With this tweet, I became “Rental Person,” a Rental Person Who Does Nothing.
If people are pressured by society into saying they have particular abilities, then the true value they have as themselves becomes blurred. If you say you have value because you can do particular things, you will always be judged by established social standards. So I never say I can do anything. And I don’t do anything.
Though my relationships with clients are almost always one-on-one, use of Twitter means we’re not alone — there’s also an audience of unknown size. So I feel that Do-nothing Rental is made up of three elements: me, client and audience. Anyone watching can always go up on stage as a client, and a client can always sit in the audience.
As Rental Person, I have only the flimsiest connection with my clients. I am practically transparent. Unless they make another request, we'll probably never meet again. They have a story they have to tell and it's my role to be there while they tell it. In one of Aesop's fables, a character longs to tell a secret so tells it to the reeds. I'm just there, like those reeds. I may describe the situation on twitter, but I never give details that would allow the client to be identified, so there's very little chance of any weakness they reveal to me becoming known to others.
Another reason why people ask me to listen to them seems to be that I don't give advice. One of my clients told me they hated it when people responded with unsolicited advice. They didn't like to feel that what they said was being evaluated. Even positive responses like, "Great! or, "That's interesting!" could put pressure on them.

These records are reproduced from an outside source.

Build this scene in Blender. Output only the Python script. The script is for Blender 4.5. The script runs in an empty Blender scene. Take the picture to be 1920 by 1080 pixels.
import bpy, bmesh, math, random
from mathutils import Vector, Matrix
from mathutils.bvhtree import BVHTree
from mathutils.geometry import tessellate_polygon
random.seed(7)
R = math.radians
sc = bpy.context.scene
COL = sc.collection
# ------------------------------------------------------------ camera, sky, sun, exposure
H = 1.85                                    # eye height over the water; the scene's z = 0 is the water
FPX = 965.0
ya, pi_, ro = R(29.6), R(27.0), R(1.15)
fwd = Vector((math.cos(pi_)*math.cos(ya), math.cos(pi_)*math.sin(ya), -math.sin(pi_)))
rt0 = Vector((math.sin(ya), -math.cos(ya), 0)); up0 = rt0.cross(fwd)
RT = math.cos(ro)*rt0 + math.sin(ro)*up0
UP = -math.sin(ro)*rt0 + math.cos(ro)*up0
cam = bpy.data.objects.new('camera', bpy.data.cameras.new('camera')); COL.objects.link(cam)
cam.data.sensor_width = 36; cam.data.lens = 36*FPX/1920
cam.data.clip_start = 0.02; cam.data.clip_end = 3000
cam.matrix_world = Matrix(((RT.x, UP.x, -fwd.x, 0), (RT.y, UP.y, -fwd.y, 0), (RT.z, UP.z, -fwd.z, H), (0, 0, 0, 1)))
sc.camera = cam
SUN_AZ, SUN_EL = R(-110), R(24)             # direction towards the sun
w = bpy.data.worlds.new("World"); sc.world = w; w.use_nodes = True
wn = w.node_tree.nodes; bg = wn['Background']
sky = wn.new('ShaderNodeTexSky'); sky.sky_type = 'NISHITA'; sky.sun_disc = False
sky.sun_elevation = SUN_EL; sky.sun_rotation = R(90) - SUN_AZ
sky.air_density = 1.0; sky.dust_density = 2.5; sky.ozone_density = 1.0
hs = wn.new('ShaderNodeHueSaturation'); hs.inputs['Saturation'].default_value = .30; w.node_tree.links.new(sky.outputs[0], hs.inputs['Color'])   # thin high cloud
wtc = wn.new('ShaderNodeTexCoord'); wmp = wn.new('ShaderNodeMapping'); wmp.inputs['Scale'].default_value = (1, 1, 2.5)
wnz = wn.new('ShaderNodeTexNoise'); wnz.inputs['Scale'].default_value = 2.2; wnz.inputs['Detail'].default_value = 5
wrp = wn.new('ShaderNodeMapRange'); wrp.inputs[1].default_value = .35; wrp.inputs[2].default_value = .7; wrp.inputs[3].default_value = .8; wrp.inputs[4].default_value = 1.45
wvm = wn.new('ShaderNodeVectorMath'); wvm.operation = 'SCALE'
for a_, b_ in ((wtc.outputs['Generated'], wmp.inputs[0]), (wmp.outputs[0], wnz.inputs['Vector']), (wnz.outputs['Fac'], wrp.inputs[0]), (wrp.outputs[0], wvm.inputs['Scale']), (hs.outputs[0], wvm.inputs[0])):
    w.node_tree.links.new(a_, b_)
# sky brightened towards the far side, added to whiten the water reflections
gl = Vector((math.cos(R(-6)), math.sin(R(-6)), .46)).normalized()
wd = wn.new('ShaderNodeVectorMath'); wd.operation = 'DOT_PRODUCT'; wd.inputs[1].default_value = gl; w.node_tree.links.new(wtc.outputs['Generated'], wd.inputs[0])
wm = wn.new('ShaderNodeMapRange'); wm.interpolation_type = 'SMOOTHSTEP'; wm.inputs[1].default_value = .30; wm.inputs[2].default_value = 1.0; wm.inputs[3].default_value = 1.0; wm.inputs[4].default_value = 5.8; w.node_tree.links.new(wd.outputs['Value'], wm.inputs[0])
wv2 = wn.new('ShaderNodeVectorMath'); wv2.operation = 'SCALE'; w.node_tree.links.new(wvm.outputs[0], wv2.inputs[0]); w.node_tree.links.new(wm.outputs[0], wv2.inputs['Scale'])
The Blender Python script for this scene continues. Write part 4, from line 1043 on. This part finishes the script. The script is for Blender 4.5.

For now, this allows me to do interesting things. And perhaps these will lead to something that makes money in the future. As I said before, if I charged clients it would lead nowhere. I think ignoring money has allowed me to have different values, which stimulate new and different ways of relating to people.
Rental Person has been described as 'a new-age gigolo' and 'a new-age beggar'. I think being a gigolo or beggar are potential ways of relating to people, and the word 'new' sounds good, so I feel quite positive about these comments.
I know it’s very late to say this, but I’ve begun to feel very strongly that for me to write an afterword is contradictory to my basic stance. Just letting you know how I feel.